A l’heure d’internet, le milieu alternatif semble toujours aussi vivace, s’exprimant toujours aussi fort. Sa révolte s’est même métissée au passage. La différence avec son modèle assumé se fait dans la portée consacrée à son message et le genre musical qui lui est rattaché. Aujourd’hui difficile d’imaginer un Olympia se remplir avec un groupe de punks prêt à tout péter. En revanche, Drag Race France casse les frontières depuis bientôt trois saisons sur une chaine du service public.

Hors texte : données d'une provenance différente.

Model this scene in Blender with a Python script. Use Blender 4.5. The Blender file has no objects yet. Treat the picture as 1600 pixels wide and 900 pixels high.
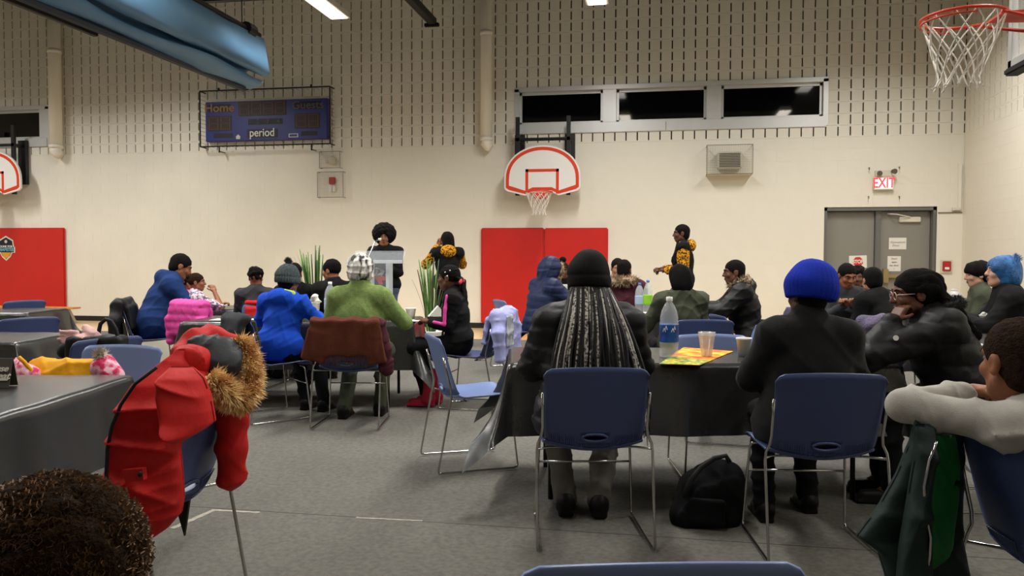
import bpy, bmesh, math, random
import numpy as np
from mathutils import Matrix, Vector

# ------------------------------------------------------------------ camera, world, exposure
scene = bpy.context.scene
F = 1250.0                      # focal length in pixels of a 1600 px wide frame
YAW = math.atan(0.184)          # camera looks left of the back wall's normal
PITCH = math.atan(45.0 / F)     # slightly down
CAMZ = 1.29
cam = bpy.data.cameras.new('camera')
cam.sensor_width = 36.0
cam.lens = F / 1600 * 36.0
cam.clip_start = 0.05
cam_o = bpy.data.objects.new('camera', cam)
scene.collection.objects.link(cam_o)
CAMM = (Matrix.Translation((0, 0, CAMZ)) @ Matrix.Rotation(YAW, 4, 'Z')
        @ Matrix.Rotation(math.pi / 2 - PITCH, 4, 'X') @ Matrix.Rotation(0.003, 4, 'Z'))
cam_o.matrix_world = CAMM
scene.camera = cam_o

world = bpy.data.worlds.new('world')
scene.world = world
world.use_nodes = True
world.node_tree.nodes['Background'].inputs[0].default_value = (0.010, 0.012, 0.018, 1)
world.node_tree.nodes['Background'].inputs[1].default_value = 1.0
scene.view_settings.view_transform = 'Standard'
scene.view_settings.look = 'None'
scene.view_settings.gamma = 1.0
scene.view_settings.use_curve_mapping = False
scene.view_settings.exposure = 0.52
LAMP_POWER = 105.0              # watts of one ceiling fixture
LAMP_COLOR = (1.0, 0.98, 0.955)

RIGHT = Vector((math.cos(YAW), math.sin(YAW), 0))
FWD = Vector((-math.sin(YAW), math.cos(YAW), 0))
YW = 14.58                      # back wall plane
XR = 4.99                       # right wall plane
XL, YB, ZC = -17.0, -5.0, 7.4   # left wall, rear wall, ceiling


def gd(r, d, z=0.0):
    """point at lateral r (to the right) and distance d straight ahead of the seat the photo was taken from"""
    v = RIGHT * r + FWD * d
    return Vector((v.x, v.y, z))


def ray(px, py):
    v = Vector(((px - 800) / F, -(py - 450) / F, -1.0))
    return (CAMM.to_3x3() @ v).normalized()


def hit(px, py, d=None, z=None, Y=None, X=None):
    r = ray(px, py)
    o = Vector((0, 0, CAMZ))
    if d is not None:
        t = d / r.dot(FWD)
    elif z is not None:
        t = (z - CAMZ) / r.z
    elif Y is not None:
        t = Y / r.y
    else:
        t = X / r.x
    return o + r * t


def rd(px, d):
    return (px - 800) / F * d


# ------------------------------------------------------------------ helpers
COL = scene.collection
ROOTM = {}


def tag(o, label=None, cat=None, group=None, kind=None):
    if label: o['label'] = label
    if cat: o['category'] = cat
    if group: o['group'] = group
    if kind: o['kind'] = kind
    return o


def empty(name, loc=(0, 0, 0), rz=0.0, s=1.0, label=None, cat=None, group=None, kind=None):
    o = bpy.data.objects.new(name, None)
    o.empty_display_size = 0.1
    COL.objects.link(o)
    o.location = loc
    o.rotation_euler = (0, 0, rz)
    o.scale = (s, s, s)
    ROOTM[o] = Matrix.Translation(loc) @ Matrix.Rotation(rz, 4, 'Z') @ Matrix.Scale(s, 4)
    return tag(o, label, cat, group, kind)


def link(name, me, parent=None):
    o = bpy.data.objects.new(name, me)
    COL.objects.link(o)
    if parent is not None:
        o.parent = parent
        if parent in ROOTM: ROOTM[o] = ROOTM[parent]
    return o


class MB:
    """collects shapes into one mesh"""

    def __init__(self):
        self.v, self.f, self.m = [], [], []
        self.slot = 0

    def add(self, vs, fs):
        b = len(self.v)
        self.v += [tuple(map(float, p)) for p in vs]
        self.f += [tuple(b + i for i in f) for f in fs]
        self.m += [self.slot] * len(fs)
        return self

    def box(self, lo, hi):
        (a, b, c), (d, e, f) = lo, hi
        return self.add([(a, b, c), (d, b, c), (d, e, c), (a, e, c), (a, b, f), (d, b, f), (d, e, f), (a, e, f)],
                        [(0, 3, 2, 1), (4, 5, 6, 7), (0, 1, 5, 4), (1, 2, 6, 5), (2, 3, 7, 6), (3, 0, 4, 7)])

    def bbox(self, lo, hi, b=0.01):
        """box with chamfered edges"""
        bm = bmesh.new()
        bmesh.ops.create_cube(bm, size=1)
        for v in bm.verts:
            v.co = Vector([lo[i] + (v.co[i] + .5) * (hi[i] - lo[i]) for i in range(3)])
        bmesh.ops.bevel(bm, geom=bm.edges[:], offset=b, segments=2, affect='EDGES')
        self.bm(bm)
        return self

    def bm(self, bm):
        bm.verts.index_update()
        self.add([v.co for v in bm.verts], [[v.index for v in f.verts] for f in bm.faces])
        bm.free()

    def tube(self, pts, r, n=8, caps=True):
        pts = [Vector(p) for p in pts]
        rr = r if isinstance(r, (list, tuple)) else [r] * len(pts)
        vs, fs = [], []
        t0 = (pts[1] - pts[0]).normalized()
        up = Vector((0, 0, 1)) if abs(t0.z) < .9 else Vector((1, 0, 0))
        x = t0.cross(up).normalized()
        for i, p in enumerate(pts):
            if i == 0: t = t0
            elif i == len(pts) - 1: t = (pts[i] - pts[i - 1]).normalized()
            else: t = ((pts[i + 1] - p).normalized() + (p - pts[i - 1]).normalized()).normalized()
            x = (x - t * x.dot(t)).normalized()
            y = t.cross(x)
            for k in range(n):
                a = 2 * math.pi * k / n
                vs.append(p + (x * math.cos(a) + y * math.sin(a)) * rr[i])
        for i in range(len(pts) - 1):
            for k in range(n):
                fs.append((i * n + k, i * n + (k + 1) % n, (i + 1) * n + (k + 1) % n, (i + 1) * n + k))
        if caps:
            fs.append(tuple(reversed(range(n))))
            fs.append(tuple(range((len(pts) - 1) * n, len(pts) * n)))
        return self.add(vs, fs)

    def lathe(self, prof, n=20, c=(0, 0, 0)):
        """profile of (radius, z), rotated about z"""
        vs, fs = [], []
        for r, z in prof:
            for k in range(n):
                a = 2 * math.pi * k / n
                vs.append((c[0] + r * math.cos(a), c[1] + r * math.sin(a), c[2] + z))
        for i in range(len(prof) - 1):
            for k in range(n):
                fs.append((i * n + k, i * n + (k + 1) % n, (i + 1) * n + (k + 1) % n, (i + 1) * n + k))
        if prof[0][0] > 1e-4: fs.append(tuple(reversed(range(n))))
        if prof[-1][0] > 1e-4: fs.append(tuple(range((len(prof) - 1) * n, len(prof) * n)))
        return self.add(vs, fs)

    def ell(self, c, r, R=None, nu=12, nv=8):
        vs, fs = [], []
        for j in range(nv + 1):
            b = math.pi * j / nv
            for i in range(nu):
                a = 2 * math.pi * i / nu
                p = Vector((r[0] * math.sin(b) * math.cos(a), r[1] * math.sin(b) * math.sin(a), r[2] * math.cos(b)))
                if R is not None: p = Matrix(R) @ p
                vs.append(p + Vector(c))
        for j in range(nv):
            for i in range(nu):
                fs.append((j * nu + i, (j + 1) * nu + i, (j + 1) * nu + (i + 1) % nu, j * nu + (i + 1) % nu))
        return self.add(vs, fs)

    def prism(self, poly, o, ax, ay, az, t):
        """polygon (2D) in the frame o+ax*u+ay*v, thickened by t along az"""
        o, ax, ay, az = Vector(o), Vector(ax), Vector(ay), Vector(az)
        n = len(poly)
        vs = [o + ax * u + ay * v for u, v in poly] + [o + ax * u + ay * v + az * t for u, v in poly]
        fs = [tuple(range(n)), tuple(range(2 * n - 1, n - 1, -1))]
        fs += [(i, i + n, (i + 1) % n + n, (i + 1) % n) for i in range(n)]
        return self.add(vs, fs)

    def grid(self, fn, nu, nv):
        vs = [fn(i / nu, j / nv) for j in range(nv + 1) for i in range(nu + 1)]
        fs = [(j * (nu + 1) + i, j * (nu + 1) + i + 1, (j + 1) * (nu + 1) + i + 1, (j + 1) * (nu + 1) + i)
              for j in range(nv) for i in range(nu)]
        return self.add(vs, fs)

    def mesh(self, name, mats, smooth=False):
        me = bpy.data.meshes.new(name)
        me.from_pydata(self.v, [], self.f)
        for m in (mats if isinstance(mats, (list, tuple)) else [mats]):
            me.materials.append(m)
        if any(self.m): me.polygons.foreach_set('material_index', self.m)
        if smooth: me.polygons.foreach_set('use_smooth', [True] * len(me.polygons))
        me.update()
        return me

    def build(self, name, mats, parent=None, smooth=False, world=False, kind=None, origin=None):
        vs = self.v
        if parent is not None and world:
            inv = ROOTM[parent].inverted()
            self.v = [tuple(inv @ Vector(p)) for p in vs]
        elif parent is None and origin != 'keep':
            a = np.array(vs)
            lo, hi = a.min(0), a.max(0)
            org = Vector(((lo[0] + hi[0]) / 2, (lo[1] + hi[1]) / 2, lo[2]))
            self.v = [tuple(Vector(p) - org) for p in vs]
        o = link(name, self.mesh(name, mats, smooth), parent)
        if parent is None and origin != 'keep':
            o.location = org
            ROOTM[o] = Matrix.Translation(org)
        if kind: o['kind'] = kind
        return o


def copy_tree(o, parent=None):
    c = o.copy()
    COL.objects.link(c)
    c.parent = parent
    for ch in [x for x in COL.objects if x.parent == o]:
        copy_tree(ch, c)
    return c


def place(o, loc, rz):
    o.location = loc
    o.rotation_euler = (0, 0, rz)
    ROOTM[o] = Matrix.Translation(loc) @ Matrix.Rotation(rz, 4, 'Z')
    return o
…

Aujourd’hui de plus en plus de groupes et de communautés adoptent les codes qui faisaient la sueur de cette scène, eux aussi conscients de son caractère porteur, altruiste et inclusif. La porte désormais laissée ouverte à la révolution suivante, peu importe de savoir quand et comment elle aura lieu. Peut-être est-elle déjà en cours sous nos yeux ? Pour paraphraser les Bérus : « Tant qu’il y a du noir, il y a de l’espoir. »
- Vivre Libre ou Mourir
- Auteurs : Arnaud Le Gouëfflec & Nicolas Moog
- Editeur : Gléanat/1000 Feuilles
- Prix : 23 €
- Parution : Mars 2024
- Pagination : 176 pages
- ISBN : 9782344055632
Résumé de l’éditeur: L’histoire du rock alternatif français des années 80, reflet d’une société en mutation, racontée à travers les destins croisés de musiciens de l’époque. L’histoire de ces groupes français qui ne ressemblaient qu’à eux, Bérurier Noir, Mano Negra, Négresses vertes, les Garçons Bouchers… un récit choral, mettant en scène des personnages clefs de la scène : Loran et François du groupe Bérurier noir, Didier Wampas (The Wampas), François Hadji-Lazaro (Les Garçons bouchers, Pigalle), Helno (Négresses vertes) sont ainsi suivis à travers leurs aventures de l’époque, superposant le temps de l’action et celui du recul et des leçons tirées. On s’intéresse aux destins croisés des uns des autres, révélateur des espérances, des illusions et des désillusions, des réussites et des échecs du « mouvement ».